What you will do - Set down each line of the material that follows, exactly, with no pictures.

Data provided -
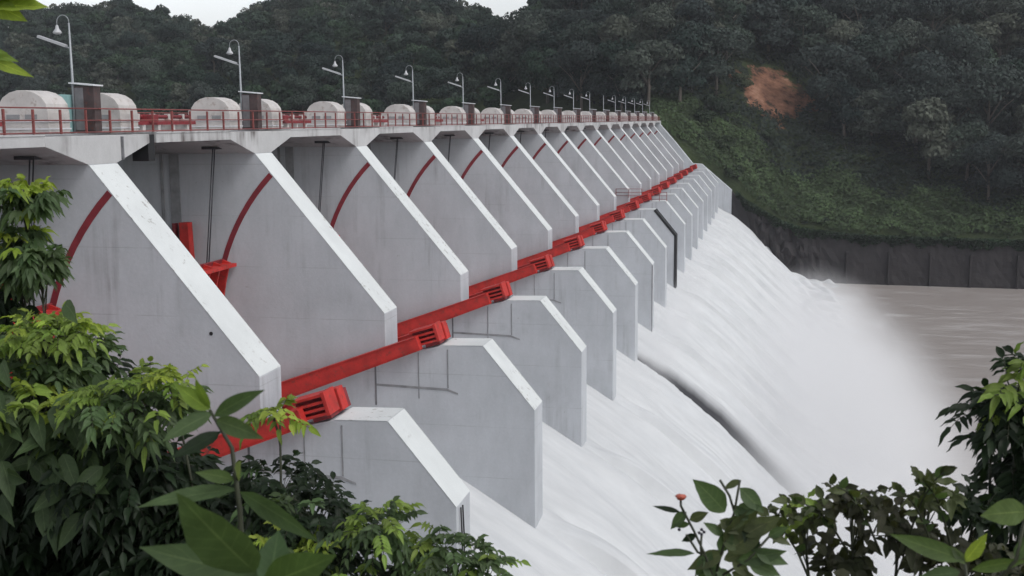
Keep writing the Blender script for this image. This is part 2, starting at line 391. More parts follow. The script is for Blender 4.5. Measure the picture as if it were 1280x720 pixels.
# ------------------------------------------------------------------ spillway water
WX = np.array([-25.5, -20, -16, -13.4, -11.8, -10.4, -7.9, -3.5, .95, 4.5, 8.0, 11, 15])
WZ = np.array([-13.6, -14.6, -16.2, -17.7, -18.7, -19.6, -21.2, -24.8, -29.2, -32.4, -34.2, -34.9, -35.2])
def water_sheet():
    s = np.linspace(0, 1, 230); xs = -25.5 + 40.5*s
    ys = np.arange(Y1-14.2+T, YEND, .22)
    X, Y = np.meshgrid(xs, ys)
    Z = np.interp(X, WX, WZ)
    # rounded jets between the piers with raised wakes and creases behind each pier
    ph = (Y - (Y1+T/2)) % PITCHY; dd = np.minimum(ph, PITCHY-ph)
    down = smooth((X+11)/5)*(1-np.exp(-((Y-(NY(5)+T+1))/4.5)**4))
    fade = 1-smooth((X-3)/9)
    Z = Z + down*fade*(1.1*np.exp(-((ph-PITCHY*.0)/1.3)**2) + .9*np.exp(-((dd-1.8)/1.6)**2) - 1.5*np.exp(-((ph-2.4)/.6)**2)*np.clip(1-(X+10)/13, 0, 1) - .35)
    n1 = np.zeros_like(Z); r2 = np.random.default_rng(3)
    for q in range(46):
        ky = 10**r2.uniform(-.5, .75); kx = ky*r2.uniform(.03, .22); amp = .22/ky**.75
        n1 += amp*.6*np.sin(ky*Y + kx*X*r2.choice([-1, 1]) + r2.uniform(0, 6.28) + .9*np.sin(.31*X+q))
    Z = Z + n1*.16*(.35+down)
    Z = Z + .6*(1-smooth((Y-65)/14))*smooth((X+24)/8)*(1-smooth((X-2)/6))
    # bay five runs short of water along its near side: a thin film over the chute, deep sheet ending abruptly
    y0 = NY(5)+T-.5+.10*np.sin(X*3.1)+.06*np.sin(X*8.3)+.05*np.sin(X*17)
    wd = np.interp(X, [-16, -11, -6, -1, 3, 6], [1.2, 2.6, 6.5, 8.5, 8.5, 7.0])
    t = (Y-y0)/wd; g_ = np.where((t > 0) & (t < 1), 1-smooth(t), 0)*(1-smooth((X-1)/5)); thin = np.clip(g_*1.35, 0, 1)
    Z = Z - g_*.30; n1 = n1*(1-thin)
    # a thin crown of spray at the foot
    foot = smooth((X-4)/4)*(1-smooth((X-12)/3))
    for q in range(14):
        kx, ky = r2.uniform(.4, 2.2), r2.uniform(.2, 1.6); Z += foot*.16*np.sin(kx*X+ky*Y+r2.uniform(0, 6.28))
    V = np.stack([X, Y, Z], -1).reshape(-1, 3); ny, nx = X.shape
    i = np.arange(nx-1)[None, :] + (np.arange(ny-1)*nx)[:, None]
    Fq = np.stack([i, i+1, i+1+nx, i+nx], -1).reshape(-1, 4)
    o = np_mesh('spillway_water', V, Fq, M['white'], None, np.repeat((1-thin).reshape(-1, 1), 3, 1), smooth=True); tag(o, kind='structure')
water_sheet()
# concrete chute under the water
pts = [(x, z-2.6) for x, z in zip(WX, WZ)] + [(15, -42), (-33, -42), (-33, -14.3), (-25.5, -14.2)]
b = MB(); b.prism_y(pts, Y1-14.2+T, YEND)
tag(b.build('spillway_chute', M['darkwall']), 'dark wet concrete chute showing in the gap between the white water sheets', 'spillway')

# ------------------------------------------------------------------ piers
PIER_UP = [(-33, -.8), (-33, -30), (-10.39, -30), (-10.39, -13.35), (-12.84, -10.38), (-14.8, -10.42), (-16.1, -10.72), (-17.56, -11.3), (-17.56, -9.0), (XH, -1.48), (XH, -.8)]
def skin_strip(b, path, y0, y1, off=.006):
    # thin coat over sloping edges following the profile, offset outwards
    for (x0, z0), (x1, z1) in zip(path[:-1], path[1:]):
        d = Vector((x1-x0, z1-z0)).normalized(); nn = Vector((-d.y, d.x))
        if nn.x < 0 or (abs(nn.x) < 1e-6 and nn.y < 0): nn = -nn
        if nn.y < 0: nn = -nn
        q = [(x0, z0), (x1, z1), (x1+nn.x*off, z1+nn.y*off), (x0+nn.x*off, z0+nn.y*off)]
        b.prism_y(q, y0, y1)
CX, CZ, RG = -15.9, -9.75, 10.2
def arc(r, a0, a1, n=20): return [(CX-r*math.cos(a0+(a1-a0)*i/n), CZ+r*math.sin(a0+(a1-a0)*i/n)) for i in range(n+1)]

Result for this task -
Keep writing the Blender script for this image. This is part 2, starting at line 391. More parts follow. The script is for Blender 4.5. Measure the picture as if it were 1280x720 pixels.
# ------------------------------------------------------------------ spillway water
WX = np.array([-25.5, -20, -16, -13.4, -11.8, -10.4, -7.9, -3.5, .95, 4.5, 8.0, 11, 15])
WZ = np.array([-13.6, -14.6, -16.2, -17.7, -18.7, -19.6, -21.2, -24.8, -29.2, -32.4, -34.2, -34.9, -35.2])
def water_sheet():
    s = np.linspace(0, 1, 230); xs = -25.5 + 40.5*s
    ys = np.arange(Y1-14.2+T, YEND, .22)
    X, Y = np.meshgrid(xs, ys)
    Z = np.interp(X, WX, WZ)
    # rounded jets between the piers with raised wakes and creases behind each pier
    ph = (Y - (Y1+T/2)) % PITCHY; dd = np.minimum(ph, PITCHY-ph)
    down = smooth((X+11)/5)*(1-np.exp(-((Y-(NY(5)+T+1))/4.5)**4))
    fade = 1-smooth((X-3)/9)
    Z = Z + down*fade*(1.1*np.exp(-((ph-PITCHY*.0)/1.3)**2) + .9*np.exp(-((dd-1.8)/1.6)**2) - 1.5*np.exp(-((ph-2.4)/.6)**2)*np.clip(1-(X+10)/13, 0, 1) - .35)
    n1 = np.zeros_like(Z); r2 = np.random.default_rng(3)
    for q in range(46):
        ky = 10**r2.uniform(-.5, .75); kx = ky*r2.uniform(.03, .22); amp = .22/ky**.75
        n1 += amp*.6*np.sin(ky*Y + kx*X*r2.choice([-1, 1]) + r2.uniform(0, 6.28) + .9*np.sin(.31*X+q))
    Z = Z + n1*.16*(.35+down)
    Z = Z + .6*(1-smooth((Y-65)/14))*smooth((X+24)/8)*(1-smooth((X-2)/6))
    # bay five runs short of water along its near side: a thin film over the chute, deep sheet ending abruptly
    y0 = NY(5)+T-.5+.10*np.sin(X*3.1)+.06*np.sin(X*8.3)+.05*np.sin(X*17)
    wd = np.interp(X, [-16, -11, -6, -1, 3, 6], [1.2, 2.6, 6.5, 8.5, 8.5, 7.0])
    t = (Y-y0)/wd; g_ = np.where((t > 0) & (t < 1), 1-smooth(t), 0)*(1-smooth((X-1)/5)); thin = np.clip(g_*1.35, 0, 1)
    Z = Z - g_*.30; n1 = n1*(1-thin)
    # a thin crown of spray at the foot
    foot = smooth((X-4)/4)*(1-smooth((X-12)/3))
    for q in range(14):
        kx, ky = r2.uniform(.4, 2.2), r2.uniform(.2, 1.6); Z += foot*.16*np.sin(kx*X+ky*Y+r2.uniform(0, 6.28))
    V = np.stack([X, Y, Z], -1).reshape(-1, 3); ny, nx = X.shape
    i = np.arange(nx-1)[None, :] + (np.arange(ny-1)*nx)[:, None]
    Fq = np.stack([i, i+1, i+1+nx, i+nx], -1).reshape(-1, 4)
    o = np_mesh('spillway_water', V, Fq, M['white'], None, np.repeat((1-thin).reshape(-1, 1), 3, 1), smooth=True); tag(o, kind='structure')
water_sheet()
# concrete chute under the water
pts = [(x, z-2.6) for x, z in zip(WX, WZ)] + [(15, -42), (-33, -42), (-33, -14.3), (-25.5, -14.2)]
b = MB(); b.prism_y(pts, Y1-14.2+T, YEND)
tag(b.build('spillway_chute', M['darkwall']), 'dark wet concrete chute showing in the gap between the white water sheets', 'spillway')

# ------------------------------------------------------------------ piers
PIER_UP = [(-33, -.8), (-33, -30), (-10.39, -30), (-10.39, -13.35), (-12.84, -10.38), (-14.8, -10.42), (-16.1, -10.72), (-17.56, -11.3), (-17.56, -9.0), (XH, -1.48), (XH, -.8)]
def skin_strip(b, path, y0, y1, off=.006):
    # thin coat over sloping edges following the profile, offset outwards
    for (x0, z0), (x1, z1) in zip(path[:-1], path[1:]):
        d = Vector((x1-x0, z1-z0)).normalized(); nn = Vector((-d.y, d.x))
        if nn.x < 0 or (abs(nn.x) < 1e-6 and nn.y < 0): nn = -nn
        if nn.y < 0: nn = -nn
        q = [(x0, z0), (x1, z1), (x1+nn.x*off, z1+nn.y*off), (x0+nn.x*off, z0+nn.y*off)]
        b.prism_y(q, y0, y1)
CX, CZ, RG = -15.9, -9.75, 10.2
def arc(r, a0, a1, n=20): return [(CX-r*math.cos(a0+(a1-a0)*i/n), CZ+r*math.sin(a0+(a1-a0)*i/n)) for i in range(n+1)]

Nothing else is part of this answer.